Friday, April 8, 2016

Fuck you!

Nothing quite so succinctly captures a dismissal as the expletive "Fuck you!" Oddly it is an imprecation suitable to almost anyone, young or old, staid or whacky, man or woman. It does of course have the advantage of being direct and easily understood.  It similarly does not admit to ambiguity or misinterpretation. The possibility of inviting comment or correspondence is slim; it normally represents a conclusion rather than an initiative.

Armchair psychiatrists embrace the profanity as a liberating vehicle, usually aligned with an emotional catharsis rather than the product of a well considered syllogism. For that reason it is often equated with frustration and may therefore inadvertently cultivate the perception of a corresponding lack of intellect. I certainly agree in some circumstances but I also acknowledge that it may instead represent the height of incisiveness.  At times there is only one way to surmount the pusillanimity of socially correct behaviour, and that is to be blunt.
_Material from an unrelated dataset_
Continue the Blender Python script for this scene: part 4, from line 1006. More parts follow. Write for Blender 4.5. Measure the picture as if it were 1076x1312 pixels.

Such bluntness has the effect of reducing the frivolousness of namby-pamby  behaviour. It speedily eliminates unnecessary debate.

Because of the irrevocable nature of the comment it is wise to recall that its use should be carefully weighed.  It pretty much guarantees that building bridges subsequently will be a challenge. This of course assumes that there is a degree of planning surrounding the employment of the obscenity, something which is not always a given.  On the other hand, many of the anxieties which promote the use of this strong language have simmered for a long time, sometimes for many, many years.  The decision to set sail may appear abrupt but it can also be highly orchestrated, part of a calculated and determined effort.

I like to think that my own exploitation of this particular vernacular is the result of serious contemplation. My progress in this introspection has been prompted by a number of recent and current events. There was a time when my inclination would always have been to accommodate differences or at least suppress my contradiction of them.  To adopt instead the retort "Fuck you!" is not in keeping with that particular tact. What has changed in my thinking is that I am making my own observations about the conduct of others far more critical, to the point where I am willing to confront the frozen truth about people without the adultery of compassion, forgiveness and charity. This so-called admission of "reality" is liberating in more than one respect. Aside from enabling myself, it also clears the path to an unqualified assessment of the matter or people under consideration.

There are many factors which go into the making of a clear appraisal of fact. First and foremost one must dispel the inherent prejudice to sustain the existing model which is a tactical decision often buoyed by less than generous "pragmatic" choices. The second prerequisite is to delineate the truth of the relationship, again - what it is, not what you would have liked it to have been.  Finally, after having dispelled the bias and the fiction, it is imperative to act upon the intelligence, take a stand, vote yes or no, jump in or out.

As I have wasted so much of my time already upon disguising the quality of my relationships and their utility in my life, it was at last fairly easy for me to conclude what had to be done. I confess that my bottom line may be more metaphorical than otherwise; that is, I seriously doubt that I will do what I may be inclined to do. But oh the temptation is alluring!